:: Written task ::
Make an exact copy of all the material below, apart from the pictures.

* start Records shown *

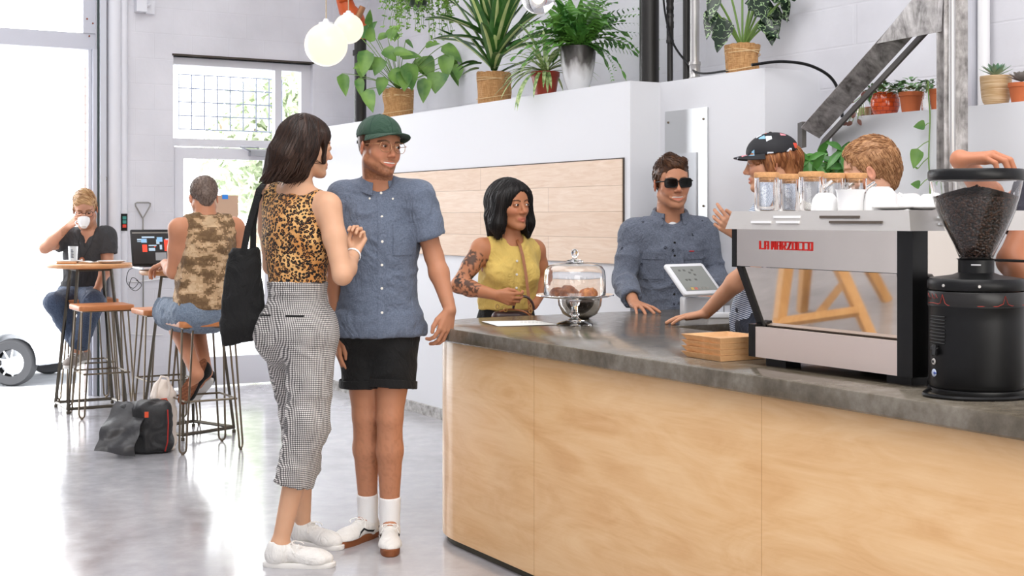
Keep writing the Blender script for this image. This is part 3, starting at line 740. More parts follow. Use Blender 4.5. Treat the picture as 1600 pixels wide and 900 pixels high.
cable('charger_cable', [A(-2.36, 8.42, 1.045), A(-2.39, 8.38, 1.03), A(-2.4, 8.37, .96), A(-2.36, 8.37, .92), A(-2.33, 8.38, .96), A(-2.37, 8.39, .985), A(-2.385, 8.38, .93), A(-2.34, 8.36, .905), A(-2.31, 8.38, .94), A(-2.35, 8.4, .97)], .0022, M_black, 'thin black cable coiled over the left edge of the laptop table')
cable('black_cable', [A(*UV(4.3, 5.03, 2.10)), A(*UV(4.45, 4.98, 2.12)), A(*UV(4.6, 4.93, 2.10)), A(*UV(4.70, 4.88, 2.02)), A(*UV(4.72, 4.85, 1.85)), A(*UV(4.72, 4.84, 1.5)), A(*UV(4.72, 4.84, .4))], .008, M_black, 'black cable looping over the corner of the white partition by the brace')
cable('pipe_cable', [A(*UV(4.42, 5.93, 3.6)), A(*UV(4.41, 5.90, 2.7)), A(*UV(4.42, 5.84, 2.35)), A(*UV(4.45, 5.72, 2.18)), A(*UV(4.44, 5.6, 2.12)), A(*UV(4.42, 5.35, 2.11))], .006, M_black, 'black cable hanging between the black pipes down to the partition top')
# push-button box and valve key on the wall
bx = thing('push_button_box', 'black door control box with green and red buttons on the wall', 'control box', WP(190, 360, .03))
def wbox(px0, py0, px1, py1, d0, d1, name, m, par):
    mb = MB(); v0 = VD-d1; ubox(mb, WU(px0), WU(px1), VD-d1, VD-d0, WZ((px0+px1)/2, py1), WZ((px0+px1)/2, py0)); return mb.build(name, m, par)
wbox(183.5, 334, 196, 360.5, 0, .06, 'case', M_black, bx)
for i, (c_, nm) in enumerate((((70, 150, 140), 'green_button'), ((80, 160, 150), 'green_button'), ((226, 70, 50), 'red_button'))): wbox(188, 338+6.3*i, 193.5, 343+6.3*i, .06, .075, nm, mat(nm+'_plastic', c_, .4), bx)
vk = MB(); vk.tube([WP(223, 341, .03), WP(212, 322, .03), WP(211.5, 318, .03), WP(214, 316.5, .03), WP(232, 316.5, .03), WP(235, 318, .03), WP(234.5, 322, .03), WP(223.5, 341, .03), WP(224, 500, .03)], .006, 8)
tag(vk.build('pole_hook', mat('grey_rod', (150, 148, 144), .4, .6)), 'long grey metal rod with triangular handle leaning on the wall', 'rod')
ey_ = MB(); a = WP(163, 279, .05); ey_.tube([a+A(.02*math.cos(q), 0, .02*math.sin(q)) for q in np.linspace(0, 2*math.pi, 14)], .004, 6); ey_.tube([a-A(0, 0, .02), WP(165.5, 310), WP(162, 322), WP(155, 325)], .003, 6); tag(ey_.build('pull_ring', mat('grey_rod', (150, 148, 144), .4, .6)), 'small metal pull ring with a cord beside the shop opening', 'ring')
# ------------------------------------------------------------------ pendants
M_globe = mat('opal_globe', (120, 116, 104), .25, emit=(255, 245, 222), estr=.95)
def pendant(px, py, Y, r, lab):
    c = P(px, py, Y); t = thing('globe_pendant', lab, 'pendant lamp', c, group='opal globe pendants'); mb = MB(); mb.ell(c, r, n=40, m=24); mb.build('globe', M_globe, t, sharp=None)
    mb = MB(); mb.lathe([(0, r*.93), (r*.36, r*.93), (r*.34, r*1.02), (.02, r*1.06), (.012, r*1.2), (0, r*1.2)], c, 24); mb.build('cap', M_white, t)
    mb = MB(); mb.cyl(c+A(0, 0, r), A(c[0], c[1], 4.5), .0035, n=8); mb.build('cord', mat('brass_cord', (190, 170, 140), .4), t)
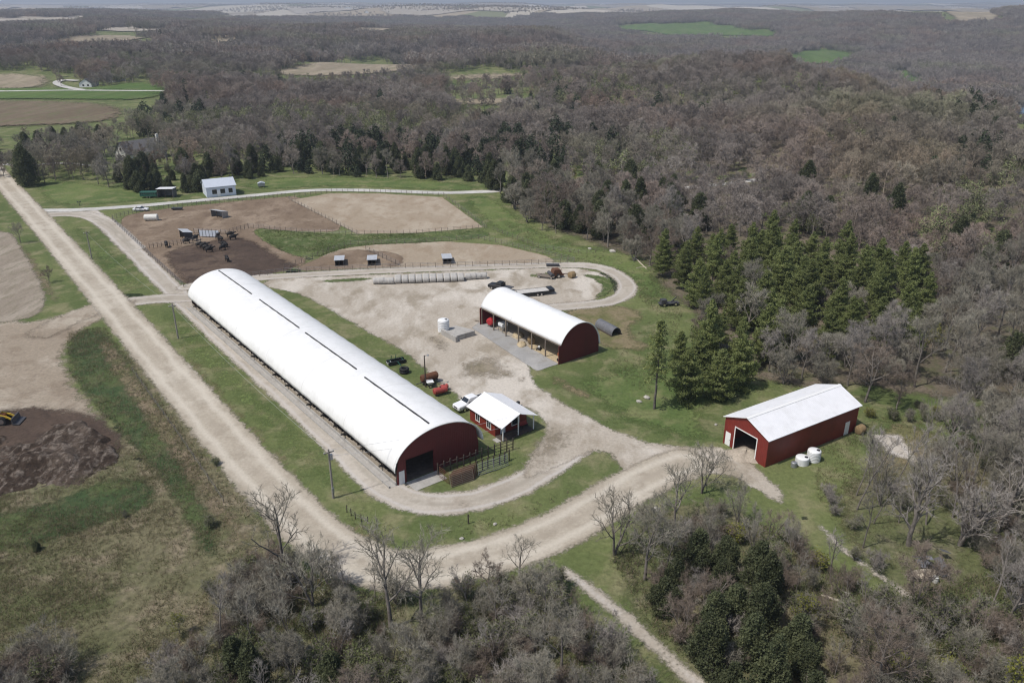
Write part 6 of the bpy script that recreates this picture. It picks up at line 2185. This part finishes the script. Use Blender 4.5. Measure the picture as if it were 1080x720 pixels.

* end Records shown *

:: Answer ::
Keep writing the Blender script for this image. This is part 3, starting at line 740. More parts follow. Use Blender 4.5. Treat the picture as 1600 pixels wide and 900 pixels high.
cable('charger_cable', [A(-2.36, 8.42, 1.045), A(-2.39, 8.38, 1.03), A(-2.4, 8.37, .96), A(-2.36, 8.37, .92), A(-2.33, 8.38, .96), A(-2.37, 8.39, .985), A(-2.385, 8.38, .93), A(-2.34, 8.36, .905), A(-2.31, 8.38, .94), A(-2.35, 8.4, .97)], .0022, M_black, 'thin black cable coiled over the left edge of the laptop table')
cable('black_cable', [A(*UV(4.3, 5.03, 2.10)), A(*UV(4.45, 4.98, 2.12)), A(*UV(4.6, 4.93, 2.10)), A(*UV(4.70, 4.88, 2.02)), A(*UV(4.72, 4.85, 1.85)), A(*UV(4.72, 4.84, 1.5)), A(*UV(4.72, 4.84, .4))], .008, M_black, 'black cable looping over the corner of the white partition by the brace')
cable('pipe_cable', [A(*UV(4.42, 5.93, 3.6)), A(*UV(4.41, 5.90, 2.7)), A(*UV(4.42, 5.84, 2.35)), A(*UV(4.45, 5.72, 2.18)), A(*UV(4.44, 5.6, 2.12)), A(*UV(4.42, 5.35, 2.11))], .006, M_black, 'black cable hanging between the black pipes down to the partition top')
# push-button box and valve key on the wall
bx = thing('push_button_box', 'black door control box with green and red buttons on the wall', 'control box', WP(190, 360, .03))
def wbox(px0, py0, px1, py1, d0, d1, name, m, par):
    mb = MB(); v0 = VD-d1; ubox(mb, WU(px0), WU(px1), VD-d1, VD-d0, WZ((px0+px1)/2, py1), WZ((px0+px1)/2, py0)); return mb.build(name, m, par)
wbox(183.5, 334, 196, 360.5, 0, .06, 'case', M_black, bx)
for i, (c_, nm) in enumerate((((70, 150, 140), 'green_button'), ((80, 160, 150), 'green_button'), ((226, 70, 50), 'red_button'))): wbox(188, 338+6.3*i, 193.5, 343+6.3*i, .06, .075, nm, mat(nm+'_plastic', c_, .4), bx)
vk = MB(); vk.tube([WP(223, 341, .03), WP(212, 322, .03), WP(211.5, 318, .03), WP(214, 316.5, .03), WP(232, 316.5, .03), WP(235, 318, .03), WP(234.5, 322, .03), WP(223.5, 341, .03), WP(224, 500, .03)], .006, 8)
tag(vk.build('pole_hook', mat('grey_rod', (150, 148, 144), .4, .6)), 'long grey metal rod with triangular handle leaning on the wall', 'rod')
ey_ = MB(); a = WP(163, 279, .05); ey_.tube([a+A(.02*math.cos(q), 0, .02*math.sin(q)) for q in np.linspace(0, 2*math.pi, 14)], .004, 6); ey_.tube([a-A(0, 0, .02), WP(165.5, 310), WP(162, 322), WP(155, 325)], .003, 6); tag(ey_.build('pull_ring', mat('grey_rod', (150, 148, 144), .4, .6)), 'small metal pull ring with a cord beside the shop opening', 'ring')
# ------------------------------------------------------------------ pendants
M_globe = mat('opal_globe', (120, 116, 104), .25, emit=(255, 245, 222), estr=.95)
def pendant(px, py, Y, r, lab):
    c = P(px, py, Y); t = thing('globe_pendant', lab, 'pendant lamp', c, group='opal globe pendants'); mb = MB(); mb.ell(c, r, n=40, m=24); mb.build('globe', M_globe, t, sharp=None)
    mb = MB(); mb.lathe([(0, r*.93), (r*.36, r*.93), (r*.34, r*1.02), (.02, r*1.06), (.012, r*1.2), (0, r*1.2)], c, 24); mb.build('cap', M_white, t)
    mb = MB(); mb.cyl(c+A(0, 0, r), A(c[0], c[1], 4.5), .0035, n=8); mb.build('cord', mat('brass_cord', (190, 170, 140), .4), t)
Write part 6 of the bpy script that recreates this picture. It picks up at line 2185. This part finishes the script. Use Blender 4.5. Measure the picture as if it were 1080x720 pixels.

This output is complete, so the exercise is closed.